Naïve Realism

What is Naïve Realism?

Naïve realism describes people’s tendency to believe that they perceive the social world “as it is”—as objective reality—rather than as a subjective construction and interpretation of reality.

This belief that one’s perceptions are realistic, unbiased interpretations of the social world has two important implications.

  1. First, that other, rational people will have similar perceptions as oneself.
  2. Second, that other people who have different perceptions from oneself must be uninformed (i.e., not privy to the same information as oneself), irrational, or biased.

Context and Importance

One of psychology’s fundamental lessons is that perception is a subjective construction of the world rather than a direct representation of objective reality. That is, people’s beliefs and perceptions are a function of both the objective properties of the world and the psychological processes that translate those objective features into psychologically experienced features. Take, for instance, the loving father who happens to be a judge at his daughter’s science fair. The father’s ranking of his daughter’s project in the 90th percentile may result from the fact that his daughter’s project truly was above average or from the fact that the father interprets his daughter’s science project in a particularly favorable light.

To be sure, people recognize that their initial thoughts, feelings, and behaviors are often subjective and biased. The father may well recognize that his initial inclination to award top honors to his daughter’s model volcano is unduly influenced by his desire for his daughter’s achievement. After carefully scrutinizing and correcting his initial inclination, then, the father may reign in his judgment, placing his daughter in the 90th percentile rather than the 99th percentile, as he was initially wont to do. In this case, like many others, people’s attempts to correct their initially biased judgments are often incomplete.

The important point for naïve realism is that people are seldom, if ever, aware of the degree to which their corrective efforts fall short; people consequently infer that their judgments are more accurate, objective, and realistic than they really are. Thus, the loving father truly believes that his daughter’s project deserves to be ranked in the 90th percentile, even if a more objective assessment places the project in the 75th percentile.

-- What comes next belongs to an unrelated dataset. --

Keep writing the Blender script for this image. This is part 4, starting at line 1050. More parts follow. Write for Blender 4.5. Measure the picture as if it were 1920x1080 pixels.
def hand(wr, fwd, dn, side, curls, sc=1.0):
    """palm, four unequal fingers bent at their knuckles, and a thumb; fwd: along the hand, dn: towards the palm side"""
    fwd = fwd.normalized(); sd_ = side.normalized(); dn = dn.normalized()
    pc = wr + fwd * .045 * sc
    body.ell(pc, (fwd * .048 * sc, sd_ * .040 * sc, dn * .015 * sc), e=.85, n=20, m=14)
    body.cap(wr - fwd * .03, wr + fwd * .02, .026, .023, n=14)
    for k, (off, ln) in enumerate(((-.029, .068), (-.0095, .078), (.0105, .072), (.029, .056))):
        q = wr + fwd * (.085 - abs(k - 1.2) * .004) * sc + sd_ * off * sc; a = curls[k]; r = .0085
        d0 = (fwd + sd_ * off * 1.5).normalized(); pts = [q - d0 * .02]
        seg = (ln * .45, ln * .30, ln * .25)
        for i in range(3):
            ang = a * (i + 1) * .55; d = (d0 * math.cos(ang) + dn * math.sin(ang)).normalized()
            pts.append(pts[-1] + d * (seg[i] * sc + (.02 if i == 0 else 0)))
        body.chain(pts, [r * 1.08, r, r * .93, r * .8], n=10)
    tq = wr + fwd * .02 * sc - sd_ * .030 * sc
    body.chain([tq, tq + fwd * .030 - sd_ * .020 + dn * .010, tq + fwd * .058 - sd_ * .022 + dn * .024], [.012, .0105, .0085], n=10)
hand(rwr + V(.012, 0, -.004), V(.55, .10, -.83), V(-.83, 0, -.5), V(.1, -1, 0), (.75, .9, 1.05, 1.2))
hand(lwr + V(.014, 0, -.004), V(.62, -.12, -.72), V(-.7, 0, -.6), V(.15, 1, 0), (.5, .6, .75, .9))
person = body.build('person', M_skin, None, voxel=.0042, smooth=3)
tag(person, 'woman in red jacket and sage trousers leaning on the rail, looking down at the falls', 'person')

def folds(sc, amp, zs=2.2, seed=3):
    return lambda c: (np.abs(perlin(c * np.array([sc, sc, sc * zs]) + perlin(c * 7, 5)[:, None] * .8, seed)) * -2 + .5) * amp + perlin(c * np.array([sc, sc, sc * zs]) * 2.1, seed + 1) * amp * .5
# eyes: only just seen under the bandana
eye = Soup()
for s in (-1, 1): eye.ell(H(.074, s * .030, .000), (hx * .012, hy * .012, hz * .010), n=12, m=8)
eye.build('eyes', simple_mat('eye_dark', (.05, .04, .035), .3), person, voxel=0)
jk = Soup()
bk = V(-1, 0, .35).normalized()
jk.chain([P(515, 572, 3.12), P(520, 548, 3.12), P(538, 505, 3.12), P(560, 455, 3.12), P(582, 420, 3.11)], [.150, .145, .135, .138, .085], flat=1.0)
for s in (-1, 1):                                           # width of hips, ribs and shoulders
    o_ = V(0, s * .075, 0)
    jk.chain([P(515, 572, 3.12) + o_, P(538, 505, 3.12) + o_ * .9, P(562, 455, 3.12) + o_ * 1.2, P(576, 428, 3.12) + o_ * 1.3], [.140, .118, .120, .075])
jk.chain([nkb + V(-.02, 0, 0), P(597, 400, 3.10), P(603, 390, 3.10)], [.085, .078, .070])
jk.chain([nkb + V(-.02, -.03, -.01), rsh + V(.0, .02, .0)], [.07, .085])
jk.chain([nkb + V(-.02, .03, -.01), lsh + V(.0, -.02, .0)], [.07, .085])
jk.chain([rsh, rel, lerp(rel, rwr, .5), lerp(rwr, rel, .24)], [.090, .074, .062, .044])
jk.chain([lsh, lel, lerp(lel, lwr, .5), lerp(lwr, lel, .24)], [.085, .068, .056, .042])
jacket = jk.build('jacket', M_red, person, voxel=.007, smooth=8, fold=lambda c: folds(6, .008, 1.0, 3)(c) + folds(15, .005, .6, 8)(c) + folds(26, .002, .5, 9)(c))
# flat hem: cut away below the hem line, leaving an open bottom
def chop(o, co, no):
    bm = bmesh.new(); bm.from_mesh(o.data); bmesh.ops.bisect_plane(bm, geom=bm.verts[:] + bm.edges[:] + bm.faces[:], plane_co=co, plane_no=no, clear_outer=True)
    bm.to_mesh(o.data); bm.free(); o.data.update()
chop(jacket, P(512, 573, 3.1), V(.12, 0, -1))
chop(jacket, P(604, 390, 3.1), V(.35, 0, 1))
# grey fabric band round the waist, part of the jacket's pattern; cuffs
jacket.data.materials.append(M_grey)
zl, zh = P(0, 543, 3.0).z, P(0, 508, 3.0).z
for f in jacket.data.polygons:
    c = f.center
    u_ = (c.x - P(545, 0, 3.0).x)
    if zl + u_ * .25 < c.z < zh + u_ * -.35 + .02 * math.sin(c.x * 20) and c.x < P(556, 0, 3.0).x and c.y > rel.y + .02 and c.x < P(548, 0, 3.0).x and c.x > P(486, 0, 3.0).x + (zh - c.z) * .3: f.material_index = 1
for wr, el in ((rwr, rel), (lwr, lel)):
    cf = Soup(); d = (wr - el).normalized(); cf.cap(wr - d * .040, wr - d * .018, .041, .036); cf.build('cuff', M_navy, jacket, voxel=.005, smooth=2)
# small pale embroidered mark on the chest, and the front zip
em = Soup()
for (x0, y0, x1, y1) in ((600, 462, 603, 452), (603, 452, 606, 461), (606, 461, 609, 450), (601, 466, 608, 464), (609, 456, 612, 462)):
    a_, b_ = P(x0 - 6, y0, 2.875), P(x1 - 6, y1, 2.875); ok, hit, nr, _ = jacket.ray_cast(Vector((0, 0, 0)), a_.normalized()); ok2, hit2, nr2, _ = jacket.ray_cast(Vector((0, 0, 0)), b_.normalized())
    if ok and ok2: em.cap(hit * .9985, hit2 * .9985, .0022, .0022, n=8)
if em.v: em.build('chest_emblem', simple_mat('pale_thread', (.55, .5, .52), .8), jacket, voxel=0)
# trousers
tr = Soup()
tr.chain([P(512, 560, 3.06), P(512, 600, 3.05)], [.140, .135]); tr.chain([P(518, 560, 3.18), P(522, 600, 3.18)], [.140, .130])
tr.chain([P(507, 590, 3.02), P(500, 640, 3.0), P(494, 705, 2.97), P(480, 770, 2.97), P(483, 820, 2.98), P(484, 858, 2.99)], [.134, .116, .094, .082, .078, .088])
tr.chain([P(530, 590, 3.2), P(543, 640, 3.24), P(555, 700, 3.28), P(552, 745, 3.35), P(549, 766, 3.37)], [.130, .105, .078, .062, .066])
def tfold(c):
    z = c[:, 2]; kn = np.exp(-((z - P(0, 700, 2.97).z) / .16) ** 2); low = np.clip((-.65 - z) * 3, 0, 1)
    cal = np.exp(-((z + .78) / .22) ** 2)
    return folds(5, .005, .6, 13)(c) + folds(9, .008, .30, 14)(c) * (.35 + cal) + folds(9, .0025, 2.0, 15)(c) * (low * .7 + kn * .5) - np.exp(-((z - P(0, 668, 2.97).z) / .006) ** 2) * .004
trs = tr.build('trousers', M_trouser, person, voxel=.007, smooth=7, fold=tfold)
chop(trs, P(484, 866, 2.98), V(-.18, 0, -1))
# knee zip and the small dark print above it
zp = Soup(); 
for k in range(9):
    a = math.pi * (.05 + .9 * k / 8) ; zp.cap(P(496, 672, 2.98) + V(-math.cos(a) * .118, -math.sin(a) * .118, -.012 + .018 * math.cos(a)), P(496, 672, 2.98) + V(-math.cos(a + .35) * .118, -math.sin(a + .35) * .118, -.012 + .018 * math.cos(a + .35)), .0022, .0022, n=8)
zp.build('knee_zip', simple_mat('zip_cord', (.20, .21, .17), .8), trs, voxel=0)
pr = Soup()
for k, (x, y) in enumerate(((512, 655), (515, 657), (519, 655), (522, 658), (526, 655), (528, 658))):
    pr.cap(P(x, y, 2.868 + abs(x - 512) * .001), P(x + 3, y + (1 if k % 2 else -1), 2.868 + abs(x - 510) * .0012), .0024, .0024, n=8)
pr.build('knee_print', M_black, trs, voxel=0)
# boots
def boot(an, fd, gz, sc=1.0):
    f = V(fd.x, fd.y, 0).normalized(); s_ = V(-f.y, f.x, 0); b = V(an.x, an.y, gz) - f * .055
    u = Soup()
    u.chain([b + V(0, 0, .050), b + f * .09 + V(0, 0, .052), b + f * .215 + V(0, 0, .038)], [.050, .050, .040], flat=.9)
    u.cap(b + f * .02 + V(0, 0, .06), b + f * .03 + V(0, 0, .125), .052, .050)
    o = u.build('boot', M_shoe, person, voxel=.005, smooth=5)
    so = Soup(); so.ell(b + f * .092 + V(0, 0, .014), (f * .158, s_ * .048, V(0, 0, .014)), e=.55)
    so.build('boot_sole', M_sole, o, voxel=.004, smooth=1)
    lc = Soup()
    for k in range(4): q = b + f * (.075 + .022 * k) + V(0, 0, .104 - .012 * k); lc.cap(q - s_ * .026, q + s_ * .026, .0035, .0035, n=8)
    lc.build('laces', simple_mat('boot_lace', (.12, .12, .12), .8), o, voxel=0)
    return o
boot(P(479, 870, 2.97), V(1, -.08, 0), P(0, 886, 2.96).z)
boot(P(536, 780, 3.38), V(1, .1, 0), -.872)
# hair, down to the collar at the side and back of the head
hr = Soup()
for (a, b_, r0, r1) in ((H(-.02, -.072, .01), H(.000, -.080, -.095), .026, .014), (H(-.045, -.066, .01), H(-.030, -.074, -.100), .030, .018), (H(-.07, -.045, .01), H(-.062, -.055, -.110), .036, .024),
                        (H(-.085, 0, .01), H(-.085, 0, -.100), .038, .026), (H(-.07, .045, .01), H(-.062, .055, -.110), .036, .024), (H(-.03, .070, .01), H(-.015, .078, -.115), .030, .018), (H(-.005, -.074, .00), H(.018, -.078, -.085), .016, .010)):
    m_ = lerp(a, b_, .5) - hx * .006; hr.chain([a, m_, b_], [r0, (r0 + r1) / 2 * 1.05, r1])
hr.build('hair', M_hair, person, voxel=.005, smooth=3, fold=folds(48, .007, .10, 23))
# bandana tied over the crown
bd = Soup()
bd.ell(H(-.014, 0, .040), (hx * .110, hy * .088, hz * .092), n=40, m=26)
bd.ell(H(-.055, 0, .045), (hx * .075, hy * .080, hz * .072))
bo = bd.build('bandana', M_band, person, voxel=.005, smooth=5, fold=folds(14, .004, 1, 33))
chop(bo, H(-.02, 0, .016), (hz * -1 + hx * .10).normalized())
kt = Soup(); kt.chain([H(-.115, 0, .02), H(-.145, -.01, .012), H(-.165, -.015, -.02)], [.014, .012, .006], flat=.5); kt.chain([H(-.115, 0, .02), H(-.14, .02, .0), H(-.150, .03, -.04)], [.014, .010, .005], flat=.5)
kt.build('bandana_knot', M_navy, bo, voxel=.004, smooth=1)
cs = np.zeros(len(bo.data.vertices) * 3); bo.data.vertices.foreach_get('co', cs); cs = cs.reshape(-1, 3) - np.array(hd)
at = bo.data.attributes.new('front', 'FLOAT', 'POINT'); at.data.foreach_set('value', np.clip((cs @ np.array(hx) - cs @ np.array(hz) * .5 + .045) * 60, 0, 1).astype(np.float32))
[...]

Lee Ross and his colleagues have discussed several important implications of naïve realism for social judgment. One is that because people believe that their perceptions are realistic, it follows that other reasonable people who have access to the same information will share those perceptions. This assumption is one reason why people project their own beliefs, feelings, and opinions on to other people. If one assumes that a preference for 1970s over 1990s music is a consequence of the inherent superiority of Led Zeppelin over M. C. Hammer, it seems only natural that other people would share that preference. By failing to see that one’s own preference is partly the result of a particular construal of 1970s and 1990s music, one may fail to recognize that other people may have a different preference arising from a different construal—for example, construing the Village People and Nirvana as typical bands of the 1970s and 1990s. Naïve realism tends, therefore, to produce an expectation that others think, feel, and behave similarly as oneself.

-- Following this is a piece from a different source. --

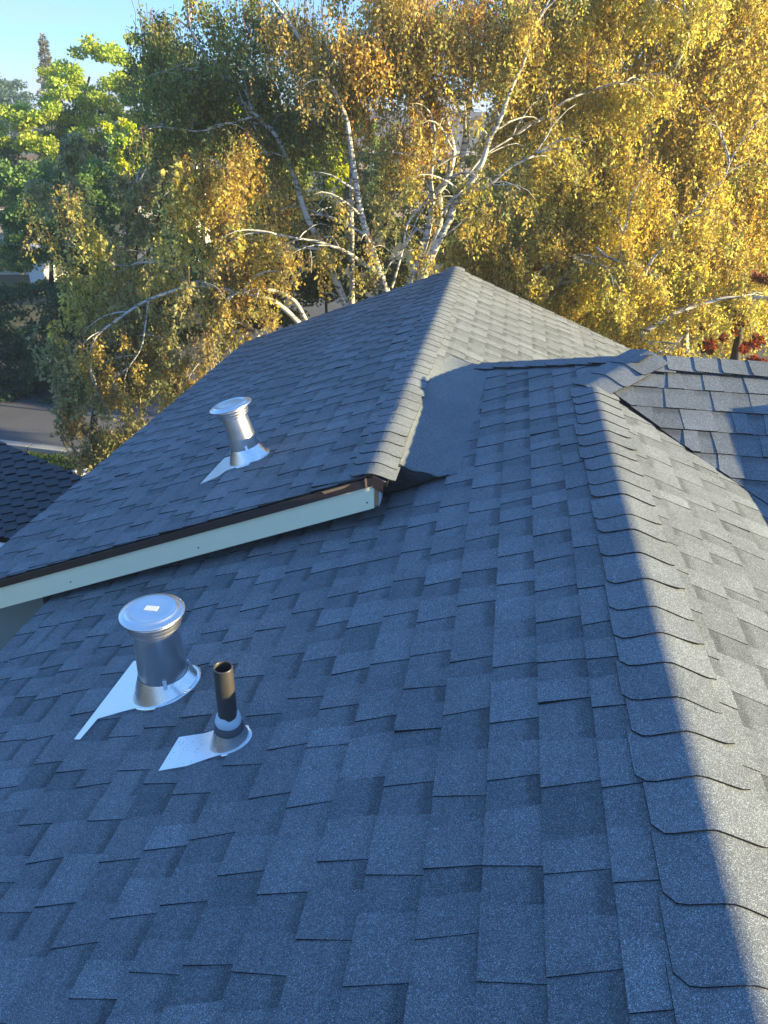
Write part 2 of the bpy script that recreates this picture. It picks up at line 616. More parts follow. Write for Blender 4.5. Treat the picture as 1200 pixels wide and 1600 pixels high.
PIECES = []    # (screen area, MB-ready data, roof key)


class Plane:
    def __init__(self, O, eu, ev):
        self.O, self.eu, self.ev = Vector(O), Vector(eu).normalized(), Vector(ev).normalized()
        self.N = self.eu.cross(self.ev)

    def at(self, u, v, h):
        return self.O + self.eu * u + self.ev * v + self.N * h

    def uv(self, p):
        d = Vector(p) - self.O
        return (d.dot(self.eu), d.dot(self.ev))


def lay_shingles(pl, clips, v_butts, expo, key, seed, hk=1.0):
    rr = random.Random(seed)
    cl2 = []
    for c in clips:
        q = [pl.uv(p) for p in c]
        if poly_area(q) < 0:
            q.reverse()
        cl2.append(q)
    allu = [p[0] for q in cl2 for p in q]
    u0, u1 = min(allu) - .1, max(allu) + .1
    for vb in v_butts:
        vjit = rr.uniform(-.002, .002)
        u = u0 - rr.uniform(0, .3)
        tooth = rr.random() < .5
        strip_end = u + rr.uniform(.3, 1.0)
        tone0 = rr.uniform(.93, 1.07)
        sl = 0.0
        while u < u1:
            if tooth:
                w = rr.choice((.085, .10, .12, .14, .165)) + rr.uniform(-.012, .012)
            else:
                w = rr.choice((.075, .09, .105, .125, .15)) + rr.uniform(-.012, .012)
            lift = rr.uniform(0, .0015)
            if rr.random() < .035:
                lift += rr.uniform(.002, .006)
            hb = ((.0108 if tooth else .0064) + lift) * hk
            ht = (.0034 if tooth else .0016) * hk
            nxt = rr.uniform(-.008, .008)
            gap = 0.0
            if u + w > strip_end:
                gap = rr.uniform(.0015, .0035)
                strip_end = u + w + 1.0
                tone0 = rr.uniform(.92, 1.08)
            a0, a1 = (u - abs(sl), u + w + abs(nxt)) if not tooth else (u, u + w)
            if tooth:
                quad = [(u + sl, vb + vjit), (u + w - nxt - gap, vb + vjit), (u + w + nxt - gap, vb + expo + .014), (u - sl, vb + expo + .014)]
            else:
                quad = [(u - .012, vb + vjit), (u + w + .012 - gap * 4, vb + vjit), (u + w + .012 - gap * 4, vb + expo + .014), (u - .012, vb + expo + .014)]
            sl = nxt
            tone = tone0 * (rr.uniform(.95, 1.13) if tooth else rr.uniform(.76, 1.0))
            rec = 0.25 if tooth else rr.choice((1.0, 1.0, .8, .5))
            for q in cl2:
                p = clip_poly(quad, q)
                if len(p) < 3 or poly_area(p) < 1.2e-3:
                    continue
                # drop near-duplicate points
                pp = [p[i] for i in range(len(p)) if (p[i][0] - p[i - 1][0]) ** 2 + (p[i][1] - p[i - 1][1]) ** 2 > 1e-8]
                if len(pp) < 3:
                    continue
                def hh(v): return hb + (ht - hb) * min(1.0, max(0.0, (v - vb) / expo))
                top = [pl.at(x, y, hh(y)) for x, y in pp]
                bot = [pl.at(x, y, -.002) for x, y in pp]
                uvs = [(x, (y - vb) / expo) for x, y in pp]
                pr = [proj(t) for t in top]
                area = 0.0
                if all(pr):
                    if any(-20 < t[0] < 1220 and -20 < t[1] < 1620 for t in pr):
                        area = abs(poly_area([(min(1230, max(-30, t[0])), min(1630, max(-30, t[1]))) for t in pr]))
                        c = sum((t for t in top), Vector()) / len(top)
                        if pl.N.dot(CAM - c) < 0:
                            area = 0
                PIECES.append((area, key, top, bot, uvs, (tone, rec, 0)))
            u += w
            tooth = not tooth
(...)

Often, however, other people see things differently than the self, and naïve realism helps explain people’s reactions in these situations. One reaction is that because people’s own reactions seem rational and realistic, other people who have different reactions seem uninformed or irrational and biased.

When a staunch Democrat learns, for instance, that her cousin is a Republican, she may initially assume that cousin John had not learned about Republican positions on taxation—that John was simply misinformed—and that providing him with the correct information would change his stance. After learning, however, that John knows all about Republican taxation positions, the Democrat might infer that her cousin is simply not a clear thinker or, worse, that he is systematically biased in favor of taxation positions that favor his own income tax bracket at the expense of less financially fortunate individuals.

Because people repeatedly encounter other people who see things differently from themselves, they may become accustomed to thinking that other people are irrational and biased. Over time, people may come to expect others’ beliefs and opinions to be based on careless reasoning and systematic bias. The staunch Democrat may come to expect that all Republicans, not just her cousin, are irrational and biased.

Believing the self to be rational and objective whereas others are irrational and biased can pose a substantial barrier to successful dispute resolution. When parties on opposite sides of a conflict both assume that the other side is irrational and biased, achieving a mutually beneficial resolution is that much more difficult. For instance, to the extent that Democrat and Republican members of Congress both assume that lawmakers on the other side of the aisle are self-interested and illogical, they are less likely to craft beneficial and purposeful legislation.